Ah, I found it: Luke 19:41-42: "When He approached Jerusalem, He saw the city and wept over it, saying, 'If you had known in this day, even you, the things which make for peace! But now they have been hidden from your eyes.'"

Obviously He was not grieving together with Jerusalem, but for her.

Ben wrote... "in the Greek, only one of those Greek verbs refers to anger, the other is a verb normally used for feelings of compassion."

I found the notes in my NASB word study interesting (copied below):

A distinction must be drawn between dakrúō and klaíō. Unfortunately, dakrúō is translated "wept" in Joh_11:35, whereas it should be translated, "He shed a tear" (a.t.) or "tears" (a.t.). The verb weep as a loud expression of grief is klaíō, and is man's reaction toward death (Mar_5:38-39; Mar_16:10; Luk_7:13; Luk_8:52; Joh_11:31; Joh_20:11, Joh_20:13; Act_9:39). In all these instances we have man's reaction toward death in weeping, wailing, loudly crying. When the Lord, however, stood before the tomb of Lazarus, He simply shed a tear as if to say to those around Him that He was Master of the situation, even if that situation was death. Our Lord is never said to have wept aloud as if wailing, except when He stood over unrepentant Jerusalem in Luk_19:41, "And when he was come near, he beheld the city, [being unrepentant and having rejected Him] and wept [éklausen {G2799}, wept aloud] over it." Before the dead Lazarus He simply shed a tear, but before unrepentant Jerusalem He shows deep, loud grief in crying. Nothing makes the Lord Jesus more sorrowful than when He is rejected as the Savior that He came to be.

DanO said...

A note on the apparent nationalism of the last lines.

For the voice of the Lord, as I hear it now/ Is the voice of my pals that bled,/ And the call of my country's God to me/ Is the call of my country's dead.
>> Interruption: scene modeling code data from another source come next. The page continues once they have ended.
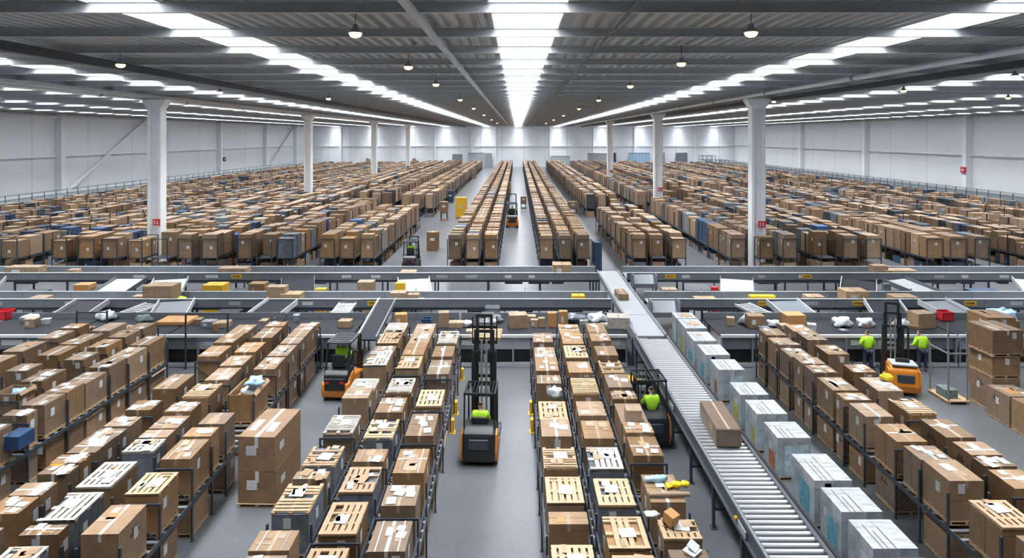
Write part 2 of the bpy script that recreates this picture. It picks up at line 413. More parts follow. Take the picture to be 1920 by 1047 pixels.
def load(X,Y,rz,w,l,z0,z1,style,rng,label,group,side=1,name=None,papers=None,detail=True):
    """one pallet load: pallet > carton, lid, tapes, labels. side=+1: right face shows, -1: left face shows"""
    nm=name or {'carton':'cardboard_carton','slat':'slatted_crate','grey':'slatted_crate','white':'white_carton','open':'open_carton','paper':'cardboard_carton','film':'slatted_crate','wrap':'wrapped_crate'}[style]
    t=thing(nm,label,'crate' if 'crate' in nm else 'carton',(X,Y,z0),rz,group)
    inst('pallet',ME_pal,t,(0,0,0),0,(w,l,1)); pz=.115; h=z1-z0-pz
    bodym=M_card if style in('carton','slat','grey','paper','open') else (M_film if style in('film','wrap') else M_wfilm)
    hb=h-(.078 if style in('slat','grey','film','wrap') else 0)
    if style=='open':
        mb=MB(); a,b=w/2,l/2
        mb.box(-a,a,-b,-b+.02,0,hb);mb.box(-a,a,b-.02,b,0,hb);mb.box(-a,-a+.02,-b,b,0,hb);mb.box(a-.02,a,-b,b,0,hb);mb.box(-a+.015,a-.015,-b+.015,b-.015,.01,hb*.72)
        mb.build('carton_body',M_card,t,(0,0,pz))
        mb=MB(); mb.blob(rng.uniform(-.05,.05),l*.1,hb*.78,w*.7,l*.5,.35,rng); mb.build('plastic_liner',M_bluebag if rng.random()<.5 else M_bag,t,(0,0,pz))
        MB().cbox(-a-.06,0,hb-.03,.15,l*.9,.012,ry=-.7).build('flap',M_card2,t,(0,0,pz)); MB().cbox(a+.05,0,hb-.02,.13,l*.9,.012,ry=.9).build('flap',M_card2,t,(0,0,pz))
    else:
        top=M_white if style=='white' else None
        inst('carton_body',carton_mesh(w,l,hb,bodym,True,rng.random()<.35,top=top),t,(0,0,pz))
    zt=pz+hb
    if style in('slat','film'):
        k=rng.randrange(12); inst('slatted_lid',LIDS[k],t,(0,0,zt),0,(w*1.02,l*1.01,1)); zt+=.078
        if k==1: pass
    elif style in('grey','wrap'):
        k=rng.randrange(9); inst('slatted_lid',LIDG[k],t,(0,0,zt),0,(w*1.02,l*1.01,1)); zt+=.078
    if not detail: return t
    if style in('carton','paper'):
        mb=MB(); mb.box(-.035,.035,-l/2-.003,l/2+.003,h-hb*0-.0,h+.003)
        mb=MB().box(-.035,.035,-l/2,l/2,zt,zt+.003).box(-.035,.035,-l/2-.004,-l/2,zt-.16,zt+.003)
        mb.build('packing_tape',M_ptape if rng.random()<.75 else M_wtape,t)
        if rng.random()<.3:
            mb=MB(); yy=rng.uniform(-.2,.2)*l; mb.box(-w/2,w/2,yy-.03,yy+.03,zt+.003,zt+.006); mb.build('packing_tape',M_wtape,t)
    if style in('carton','paper') and rng.random()<.55:
        # worn kraft patches, straps and turned-up flap edges on the lid
        for q in range(rng.choice([1,2,2,3])):
            a=rng.uniform(.12,.45)*w; b=rng.uniform(.1,.5)*l
            MB().cbox(rng.uniform(-.25,.25)*w,rng.uniform(-.25,.25)*l,zt+.0045,a,b,.003,rz=rng.uniform(-.08,.08)).build('kraft_patch',rng.choice([M_card2,M_ptape,M_card2,M_cardorange]),t)
        if rng.random()<.5:
            for q in(-.3,.3): MB().box(w*q-.012,w*q+.012,-l/2-.004,l/2,zt+.006,zt+.010).build('strap',M_rackl if rng.random()<.5 else M_wtape,t)
    if style in('slat','grey','film','wrap'):
        for q in range(rng.choice([0,1,2,3])):
            MB().cbox(rng.uniform(-.35,.35)*w,rng.uniform(-.4,.4)*l,zt+.006,rng.uniform(.08,.2),rng.uniform(.1,.3),.01,rz=rng.uniform(-.3,.3)).build('loose_slip',rng.choice([M_card2,M_woodg,M_ptape]),t)
    if style=='white':
        mb=MB()
        for q in (-.28,-.16,.02): mb.box(w*q-.008,w*q+.008,-l*.5,l*rng.uniform(.1,.45),zt,zt+.004)
        mb.build('seam_slot',M_ink,t)
        mb=MB(); mb.box(-w/2-.006,w*.1,-l/2-.006,-l/2,zt-.22,zt); mb.box(-w/2-.006,-w/2,-l/2,-l*.1,zt-.28,zt); mb.build('cover_flap',M_white,t)
        mb=MB(); q=rng.uniform(.1,.3)
        pmats=[mat('panel_teal',(.10,.28,.36),.5,noise=.4),mat('panel_brick',(.36,.12,.07),.5,noise=.4),mat('panel_grey',(.4,.5,.55),.5,noise=.4),mat('panel_olive',(.36,.34,.10),.5,noise=.5)]
        MB().box(-w/2-.005,-w/2,-l*.3,l*rng.uniform(-.05,.2),.2,zt*rng.uniform(.5,.75)).build('printed_panel',pmats[rng.randrange(4)],t)
        MB().box(-w*rng.uniform(.05,.3),w*.42,-l/2-.005,-l/2,rng.choice([.15,.6]),zt-.23).build('printed_panel',pmats[rng.choice([0,2,2,1,3])],t)
    # paper labels on top
    n=papers if papers is not None else {'carton':rng.choice([0,1,1,2,3]),'paper':rng.choice([3,4,5]),'slat':rng.choice([1,1,2]),'grey':rng.choice([2,3]),'white':0,'open':0,'film':2,'wrap':2}[style]
    spots=[(-.24,-.28),(.24,.25),(-.2,.3),(.25,-.3),(.05,0),(-.05,.12),(.28,.02)]; rng.shuffle(spots)
    for i in range(n):
        px,py=spots[i]; a=rng.uniform(.13,.24); b=rng.uniform(.18,.34)
        if style in('slat','grey','film','wrap') and i==0: a,b=rng.uniform(.25,.36),rng.uniform(.3,.42); px,py=(rng.uniform(-.08,.12),rng.uniform(-.1,.2))
        MB().cbox(px*w,py*l,zt+.009+.003*i,a,b,.004,rz=rng.uniform(-.25,.25)).build('shipping_label',M_paper if rng.random()<.85 else M_card2,t)
    # labels on the visible side and the front
    if rng.random()<.6:
        yy=rng.uniform(-.3,.2)*l; mb=MB(); xs=side*(w/2+.004); mb.box(min(xs-.002,xs+.002),max(xs-.002,xs+.002),yy,yy+.16,pz+hb*.5,pz+hb*.5+.24); mb.build('side_label',M_paper,t)
    if rng.random()<.4:
        mb=MB(); xx=rng.uniform(-.3,.15)*w; mb.box(xx,xx+.16,-l/2-.006,-l/2-.002,pz+hb-.30,pz+hb-.08); mb.build('front_label',M_paper if rng.random()<.7 else M_wtape,t)
    if style=='carton' and rng.random()<.22:
        mb=MB(); marks(mb,side*(w/2+.003),-.1*l,.25*l,pz+hb*.62,pz+hb*.80,rng); mb.build('printed_mark',M_ink,t)
    return t
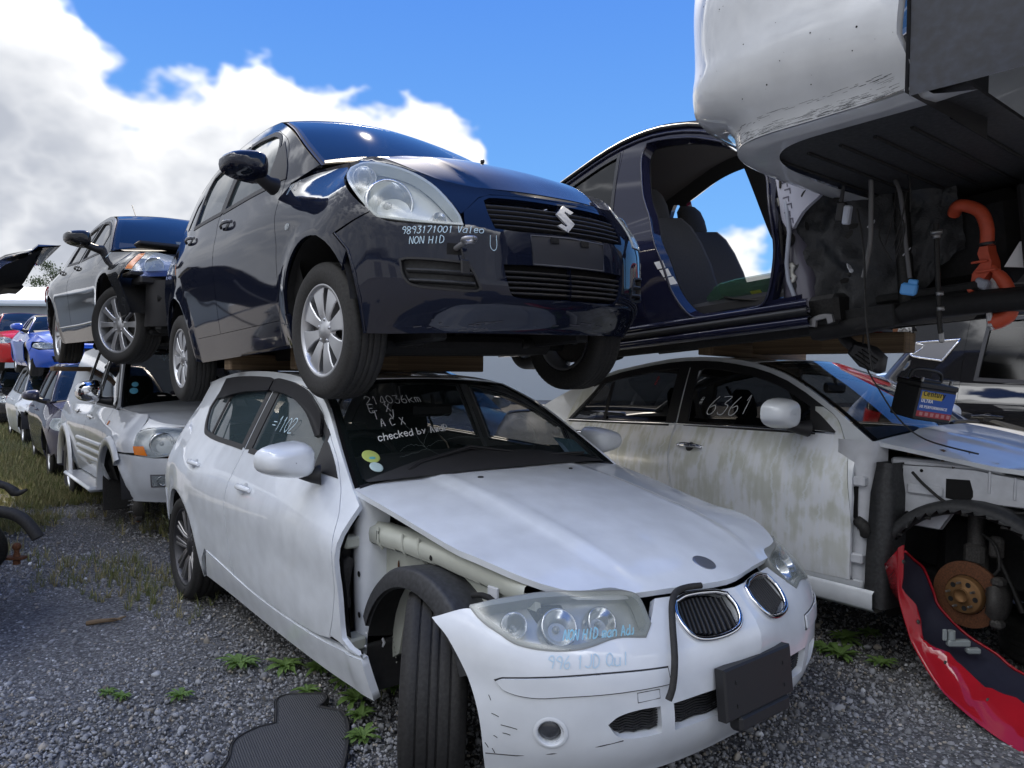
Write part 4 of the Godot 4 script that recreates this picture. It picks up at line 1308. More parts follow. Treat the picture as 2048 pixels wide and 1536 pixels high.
# ---------------------------------------------------------------- paint-pen handwriting
const PEN := {"0": "20 02 06 28 46 42 20", "1": "16 28 20", "2": "06 18 38 47 45 00 40", "3": "08 48 25 44 42 30 10 01", "4": "30 38 02 42", "5": "48 08 05 35 43 41 30 00", "6": "38 15 02 10 30 42 34 13", "7": "08 48 10", "8": "24 06 08 28 46 24 02 10 30 42 24", "9": "44 25 06 18 38 46 44 30", "E": "48 08 00 40|04 34", "X": "08 40|48 00", "T": "08 48|28 20", "A": "00 28 40|13 33", "C": "47 28 06 02 10 41", "K": "08 00|45 02|13 40", "m": "00 05|04 15 24 20|24 35 44 40", "c": "44 25 04 01 20 41", "h": "08 00|03 25 44 40", "e": "03 43 35 15 03 11 20 41", "d": "48 40|44 25 03 01 20 42", "b": "08 00|01 20 42 24 03", "y": "05 22|45 10", "w": "05 10 24 30 45", "P": "00 08 38 46 34 04", "N": "00 08 40 48", "O": "20 02 06 28 46 42 20", "L": "08 00 40", "F": "00 08 48|04 34", "Q": "20 02 06 28 46 42 20|31 50", "J": "48 42 20 01", "j": "25 21 00", "R": "00 08 38 46 34 04|24 40", "o": "25 04 01 20 41 44 25", "n": "00 05|04 25 44 40", "H": "00 08|40 48|04 44", "I": "20 28", "D": "00 08 28 46 42 20 00", "M": "00 08 24 48 40", "a": "45 25 03 01 20 41 45 40", "V": "08 20 48", "l": "28 20", "v": "05 20 45", "W": "08 10 24 30 48", "U": "08 02 20 42 48", "#": "10 28|30 48|02 42|05 45", "k": "08 00|45 02|13 40", "=": "03 43|05 45", "/": "04 20 48", "S": "47 28 07 15 33 41 20 01", "t": "27 21 30|05 45", "i": "25 20|27 28", "x": "05 40|45 00", "-": "04 44", "u": "05 01 20 41|45 40", "r": "00 05|03 25 35"}
func pen(called: String, parent: Node, s: Surf, at: Vector2, text: String, h: float, sc: Vector2, mat: Material, mir := false, w := .004, slant := .12, rise := 0.0) -> void:
	var mb := MB.new()
	var x := 0.0
	var u := h / 8.0
	for ch in text:
		if ch == " ": x += u * 4; continue
		var jit := rng.randf_range(-.3, .3) * u
		for st in PEN.get(ch, "00 48").split("|"):
			var pts := []
			for q in st.split(" "):
				var a := float(q[0].to_int()) * u
				var b := float(q[1].to_int()) * u + jit
				a += x + b * slant + rng.randf_range(-.15, .15) * u
				pts.append(Vector2(a, b + rise * a))
			var fine := pts if pts.size() < 3 else K.crline(pts, pts.size() * 3)
			for i in fine.size() - 1:
				var d: Vector2 = (fine[i + 1] - fine[i])
				if d.length() < 1e-6: continue
				var e := Vector2(-d.y, d.x).normalized() * w * .5
				var l := d.normalized() * w * .3
				var c := []
				var nn := Vector3.ZERO
				for k in [fine[i] - e - l, fine[i + 1] - e + l, fine[i + 1] + e + l, fine[i] + e - l]:
					var p: Vector2 = at + k * sc
					c.append(on(s, p.x, p.y, .0025, mir))
					nn += s.nor(p.x, p.y)
				if mir: nn.z = -nn.z
				mb.flat(c, nn)
		x += u * 6
	obj(called, mb, mat, parent)
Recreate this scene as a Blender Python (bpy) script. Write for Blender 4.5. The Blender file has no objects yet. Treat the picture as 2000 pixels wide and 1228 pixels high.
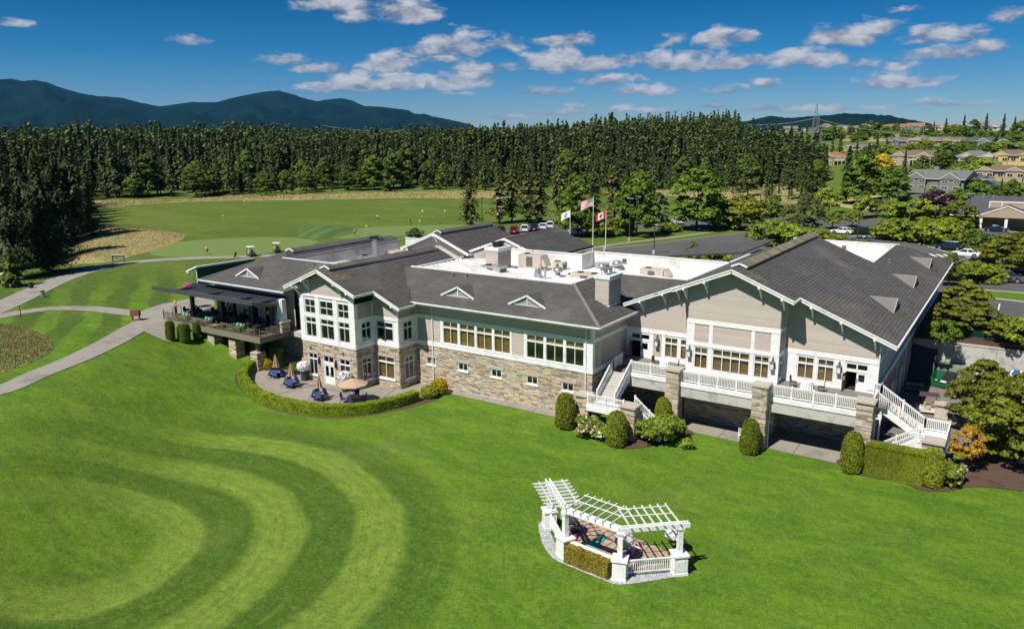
import bpy, bmesh, math, random
import numpy as np
from mathutils import Matrix, Vector
from mathutils.geometry import tessellate_polygon
rnd = random.Random(7)
S = bpy.context.scene
COL = S.collection
# ---------------------------------------------------------------- camera
H = 26.0
FPX, PIT, ROL, YAW = 1514.177, .2230465, -.00653018, -.58420969
_c, _s = math.cos(PIT), math.sin(PIT)
FW = np.array([math.sin(YAW)*_c, math.cos(YAW)*_c, -_s])
_r = np.array([math.cos(YAW), -math.sin(YAW), 0]); _u = np.cross(_r, FW)
RT = math.cos(ROL)*_r + math.sin(ROL)*_u; UP = -math.sin(ROL)*_r + math.cos(ROL)*_u
cam = bpy.data.objects.new('camera', bpy.data.cameras.new('camera')); COL.objects.link(cam)
cam.data.sensor_width = 36; cam.data.lens = 36*FPX/2000
cam.data.clip_start = .5; cam.data.clip_end = 30000
cam.matrix_world = Matrix([[RT[0], UP[0], -FW[0], 0], [RT[1], UP[1], -FW[1], 0], [RT[2], UP[2], -FW[2], H], [0, 0, 0, 1]])
S.camera = cam
# survey helpers: measured image points carried onto real planes of the place
def ray(x, y): return FW + RT*(x-1000)/FPX - UP*(y-614)/FPX
def G(x, y, z=0.0):
    d = ray(x, y); t = (z-H)/d[2]; return Vector((d[0]*t, d[1]*t, z))
# ---------------------------------------------------------------- light
S.view_settings.view_transform = 'Standard'; S.view_settings.look = 'None'
S.view_settings.exposure = 0.5; S.view_settings.gamma = 1; S.view_settings.use_curve_mapping = False
SUN = Vector((-.16, -1, 1.38)).normalized()
sun = bpy.data.objects.new('sun', bpy.data.lights.new('sun', 'SUN')); COL.objects.link(sun)
sun.data.energy = 4.6; sun.data.angle = math.radians(.5); sun.data.color = (1, .945, .85)
sun.rotation_euler = SUN.to_track_quat('Z', 'Y').to_euler()
W = bpy.data.worlds.new('World'); S.world = W; W.use_nodes = True
# ---------------------------------------------------------------- node helpers
class NT:
    def __init__(s, tree): s.t = tree; s.n = tree.nodes; s.l = tree.links
    def new(s, typ, **k):
        n = s.n.new(typ)
        for a, b in k.items(): setattr(n, a, b)
        return n
    def put(s, sock, v):
        if v is None: return
        if hasattr(v, 'is_output') or isinstance(v, bpy.types.NodeSocket): s.l.new(v, sock)
        else:
            if isinstance(v, (tuple, list)) and len(v) == 3 and sock.type == 'RGBA': v = (*v, 1)
            sock.default_value = v
    def math(s, op, a, b=None, c=None, clamp=False):
        n = s.new('ShaderNodeMath', operation=op); n.use_clamp = clamp
        for i, v in enumerate((a, b, c)): s.put(n.inputs[i], v)
        return n.outputs[0]
    def vmath(s, op, a, b=None, out=0):
        n = s.new('ShaderNodeVectorMath', operation=op)
        s.put(n.inputs[0], a); s.put(n.inputs[1], b); return n.outputs[out]
    def mix(s, f, a, b, blend='MIX'):
        n = s.new('ShaderNodeMix', data_type='RGBA', blend_type=blend)
        s.put(n.inputs[0], f); s.put(n.inputs[6], a); s.put(n.inputs[7], b); return n.outputs[2]
    def noise(s, vec, scale, detail=3, rough=.55, out=0, dist=0):
        n = s.new('ShaderNodeTexNoise'); s.put(n.inputs['Vector'], vec)
        n.inputs['Scale'].default_value = scale; n.inputs['Detail'].default_value = detail
        n.inputs['Roughness'].default_value = rough; n.inputs['Distortion'].default_value = dist
        return n.outputs[out]
    def ramp(s, f, stops, interp='LINEAR'):
        n = s.new('ShaderNodeValToRGB'); e = n.color_ramp.elements; n.color_ramp.interpolation = interp
        while len(e) < len(stops): e.new(.5)
        for i, (p, c) in enumerate(stops):
            e[i].position = p; e[i].color = (*c, 1) if len(c) == 3 else c
        s.put(n.inputs[0], f); return n.outputs[0]
    def smooth(s, x, a, b):
        n = s.new('ShaderNodeMapRange', interpolation_type='SMOOTHSTEP')
        s.put(n.inputs[0], x); n.inputs[1].default_value = a; n.inputs[2].default_value = b; return n.outputs[0]
    def sep(s, v):
        n = s.new('ShaderNodeSeparateXYZ'); s.put(n.inputs[0], v); return n.outputs
    def comb(s, x, y, z):
        n = s.new('ShaderNodeCombineXYZ')
        for i, v in enumerate((x, y, z)): s.put(n.inputs[i], v)
        return n.outputs[0]
MATS = {}
def material(name, build):
    if name in MATS: return MATS[name]
    m = bpy.data.materials.new(name); m.use_nodes = True; t = NT(m.node_tree); t.n.clear()
    out = t.new('ShaderNodeOutputMaterial'); p = t.new('ShaderNodeBsdfPrincipled'); t.l.new(p.outputs[0], out.inputs[0])
    build(t, p, out); MATS[name] = m; return m
def bump(t, p, h, strength=.3, dist=.05):
    b = t.new('ShaderNodeBump'); b.inputs['Strength'].default_value = strength; b.inputs['Distance'].default_value = dist
    t.put(b.inputs['Height'], h); t.l.new(b.outputs[0], p.inputs['Normal'])
def plain(name, col, rough=.7, var=.12, scale=1.5, metal=0, isl=0, spec=.5, bmp=0, stretch=(1, 1, 1), dark=None, dscale=.25):
    """weathered painted / plain surface: two noise octaves of tone, optional per-piece tone, optional blotches of colour 'dark'"""
    def b(t, p, out):
        pos = t.new('ShaderNodeNewGeometry').outputs['Position']
        v = t.vmath('MULTIPLY', pos, stretch)
        n = t.noise(v, scale, 5, .65)
        f = t.math('MULTIPLY_ADD', n, 2*var, 1-var)
        if isl:
            g = t.new('ShaderNodeNewGeometry').outputs['Random Per Island']; o = t.new('ShaderNodeObjectInfo').outputs['Random']
            r = t.math('FRACT', t.math('ADD', g, t.math('MULTIPLY', o, 7.31)))
            f = t.math('MULTIPLY', f, t.math('MULTIPLY_ADD', r, 2*isl, 1-isl))
        c = t.vmath('SCALE', col, None); t.put(c.node.inputs[3], f)
        if dark:
            k = t.smooth(t.noise(pos, dscale, 6, .7), .5, .68); c = t.mix(k, c, dark)
        t.put(p.inputs['Base Color'], c); p.inputs['Roughness'].default_value = rough; p.inputs['Metallic'].default_value = metal
        p.inputs['Specular IOR Level'].default_value = spec
        if bmp: bump(t, p, t.noise(v, scale*6, 4), bmp, .03)
    return material(name, b)
# ---------------------------------------------------------------- mesh builder
class MB:
    def __init__(s): s.v = []; s.f = []; s.m = []; s.mi = 0
    def face(s, pts, m=None):
        i = len(s.v); s.v += [tuple(p) for p in pts]; s.f.append(tuple(range(i, i+len(pts)))); s.m.append(s.mi if m is None else m)
    def hexa(s, p, m=None):   # p: 4 bottom (ccw) + 4 top
        i = len(s.v); s.v += [tuple(q) for q in p]
        for f in ((3, 2, 1, 0), (4, 5, 6, 7), (0, 1, 5, 4), (1, 2, 6, 5), (2, 3, 7, 6), (3, 0, 4, 7)):
            s.f.append(tuple(i+k for k in f)); s.m.append(s.mi if m is None else m)
    def box(s, x0, x1, y0, y1, z0, z1, m=None):
        s.hexa([(x0, y0, z0), (x1, y0, z0), (x1, y1, z0), (x0, y1, z0), (x0, y0, z1), (x1, y0, z1), (x1, y1, z1), (x0, y1, z1)], m)
    def rbox(s, c, size, rz=0, m=None, tilt=None):
        R = Matrix.Rotation(rz, 3, 'Z')
        if tilt is not None: R = R @ tilt
        hx, hy, hz = [a/2 for a in size]; c = Vector(c)
        s.hexa([c + R @ Vector(q) for q in ((-hx, -hy, -hz), (hx, -hy, -hz), (hx, hy, -hz), (-hx, hy, -hz), (-hx, -hy, hz), (hx, -hy, hz), (hx, hy, hz), (-hx, hy, hz))], m)
    def beam(s, a, b, w, h, m=None, up=(0, 0, 1)):   # box from a to b, w sideways, h along up
        a, b = Vector(a), Vector(b); d = (b-a); up = Vector(up)
        sd = d.cross(up); sd = sd.normalized() if sd.length > 1e-6 else Vector((1, 0, 0)); uu = sd.cross(d).normalized()
        q = [(-w/2, -h/2), (w/2, -h/2), (w/2, h/2), (-w/2, h/2)]
        s.hexa([a+sd*x+uu*y for x, y in q]+[b+sd*x+uu*y for x, y in q], m)
    def tube(s, pts, rad, n=8, m=None, cap=True):
        pts = [Vector(p) for p in pts]
        if not hasattr(rad, '__len__'): rad = [rad]*len(pts)
        i0 = len(s.v)
        for k, p in enumerate(pts):
            d = (pts[min(k+1, len(pts)-1)]-pts[max(k-1, 0)]).normalized()
            a = d.orthogonal().normalized() if abs(d.z) < .99 else Vector((1, 0, 0)); a = (a-d*a.dot(d)).normalized(); b = d.cross(a)
            for j in range(n):
                t = 2*math.pi*j/n; s.v.append(tuple(p+(a*math.cos(t)+b*math.sin(t))*rad[k]))
        mm = s.mi if m is None else m
        for k in range(len(pts)-1):
            for j in range(n):
                s.f.append((i0+k*n+j, i0+k*n+(j+1) % n, i0+(k+1)*n+(j+1) % n, i0+(k+1)*n+j)); s.m.append(mm)
        if cap:
            s.f.append(tuple(i0+j for j in reversed(range(n)))); s.m.append(mm)
            s.f.append(tuple(i0+(len(pts)-1)*n+j for j in range(n))); s.m.append(mm)
    def lathe(s, c, prof, n=16, m=None):  # prof: (r,z) from bottom
        s.tube([(c[0], c[1], c[2]+z) for r, z in prof], [max(r, .001) for r, z in prof], n, m)
    def ball(s, c, r, n=8, m=None, sq=(1, 1, 1)):
        i0 = len(s.v); c = Vector(c); k = max(3, n//2)
        for a in range(k+1):
            th = math.pi*a/k
            for j in range(n):
                ph = 2*math.pi*j/n; s.v.append((c.x+r*sq[0]*math.sin(th)*math.cos(ph), c.y+r*sq[1]*math.sin(th)*math.sin(ph), c.z+r*sq[2]*math.cos(th)))
        for a in range(k):
            for j in range(n):
                s.f.append((i0+a*n+j, i0+(a+1)*n+j, i0+(a+1)*n+(j+1) % n, i0+a*n+(j+1) % n)); s.m.append(s.mi if m is None else m)
    def poly(s, pts, h=None, m=None, base=None):  # planar polygon, optional thickness h downwards
        s.face(pts, m)
        if h:
            lo = [(p[0], p[1], p[2]-h) for p in pts]; s.face(lo[::-1], m)
            for i in range(len(pts)):
                j = (i+1) % len(pts); s.face([pts[i], lo[i], lo[j], pts[j]], m)
    def mesh(s, name, mats):
        me = bpy.data.meshes.new(name); me.from_pydata(s.v, [], s.f)
        for x in (mats if isinstance(mats, (list, tuple)) else [mats]): me.materials.append(x)
        if len(me.materials) > 1: me.polygons.foreach_set('material_index', s.m)
        me.update(); return me
    def build(s, name, mats, parent=None, smooth=False, **k):
        me = s.mesh(name, mats)
        if smooth: me.polygons.foreach_set('use_smooth', [True]*len(me.polygons))
        return link(me, name, parent, **k)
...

It is, I think, possible to read the last two lines in a more subversive manner (regardless of authorial intention). Those lines could also be taken to mean that any form of religion that connects "God" and "country" results in the death (or sacrifice) of the inhabitants of that country. On this reading, the last two lines are actually juxtaposed with the two preceding lines. Thus, the "voice of the Lord" is in opposition to (and different than) the "call of my country's God". In the end, the mourning and suffering God revealed in Christ, is contrasted with the death-dealing national gods.

Just a thought.

Harvey Schmidlapp said...

You can find this poem in its original form along with the rest of the text of The Unutterable Beauty here: G. A. Studdert Kennedy - The Unutterable Beauty (1927)

MCWilliams said...

In Mark 14:34 Jesus speaks, "My soul is very sorrowful, even to death." Even to death! We see from this verse that Jesus, who as stated by a previous comment is Immanuel, God with us, does exert sorrow. But why does he do so? Well from this verse it is clearly the time of the Garden of Gethsemane, the time before His crucifixion. I think a lot of us fail to realize the spiritual nature of what is going on here. Jesus was facing a death of no hope. He was going to see God as a Holocaust. He was carrying all the sins of all His people. Martin Luther calls Him the "worst sinner that ever lived." God sees sin for what it is and knows the punishment of sin and it terrifies Him because He knows the outcome of what He is about to face. We find Jesus in these passages not the type of hero that we so often venerate, one who boldly faces his death and never cracks. Jesus wasn't that. He finds the most intimate words He can use "Abba" as He continues basically saying, don't make me do this! Yet He does it anyways. And Jesus utters "Eloi, Eloi, lema sabachthani?" The only time EVER Jesus doesn't address Him as Father, instead, He cries out my God where are you!? I think it makes us feel uncomfortable to think of God feeling pain or sorrow, but in any case I believe He does because are sin is yet more destructive than we could ever imagine, but yet God is more loving than we could ever possibly begin to imagine.